A couple of years ago I took exception to an e-mail blast from the Concerned Women for America. The group was angry that Democrats were blocking certain judges put up for the federal bench by President Bush. It called on Americans to fight Democrats who wanted to keep Christians off the bench.

So I called and sent an e-mail asking, "So, where were you when President Clinton appointed Christian judges to the bench? Were they truly behind Christian judges, or Republican Christian judges?

Surprise, surprise. There was never a response.

An African-American pastor I know in the Midwest was asked by a group of mostly white clergy to march in an anti-abortion rally. He was fine with that, but then asked the clergy if they would work with him to fight crack houses in predominantly black neighborhoods.

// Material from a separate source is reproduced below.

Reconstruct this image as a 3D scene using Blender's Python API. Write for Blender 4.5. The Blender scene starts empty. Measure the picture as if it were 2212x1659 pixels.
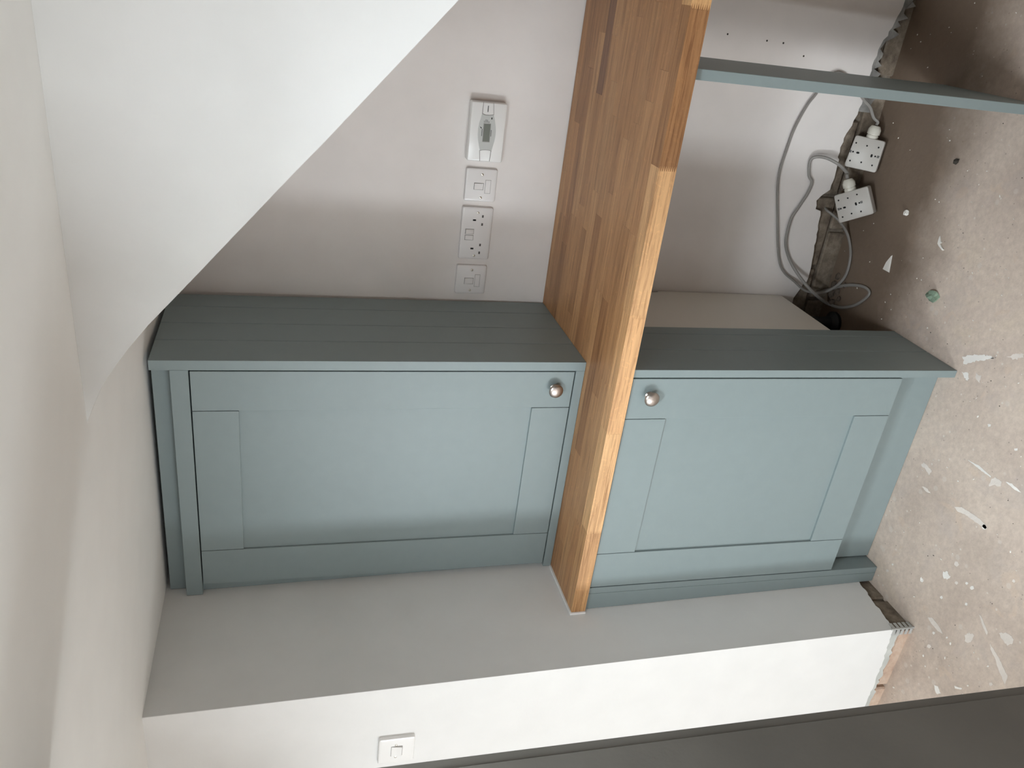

"That's really your problem," he was told.

They saw abortion as a moral imperative, but not a community ravaged by crack.

If abortion and gay marriage are part of the Christian agenda, I have no issue with that. Those are moral issues that should be of importance to people of the faith, but the agenda should be much, much broader.

I'm looking for the day when Jerry Falwell, Pat Robertson, Joyce Meyer, James Dobson, Tony Perkins, James Kennedy, Rod Parsley, " Patriot Pastors" and Rick Warren will sit at the same table as Jesse Jackson, Al Sharpton, Cynthia Hale, Eddie L. Long, James Meek, Fred Price, Emmanuel Cleaver and Floyd Flake to establish a call to arms on racism, AIDS, police brutality, a national health care policy, our sorry education system.

If they all say they love and worship one God, one Jesus, let's see them rally their members behind one agenda.

I stand here today not as a Republican or a liberal. And don't bother calling me a Democrat or a conservative. I am a man,­ an African-American man ­who has professed that Jesus Christ is Lord, and that's to whom I bow down.

If you concur, it's time to stop allowing a chosen few to speak for the masses. Quit letting them define the agenda.

So put on the full armor of God because we have work to do.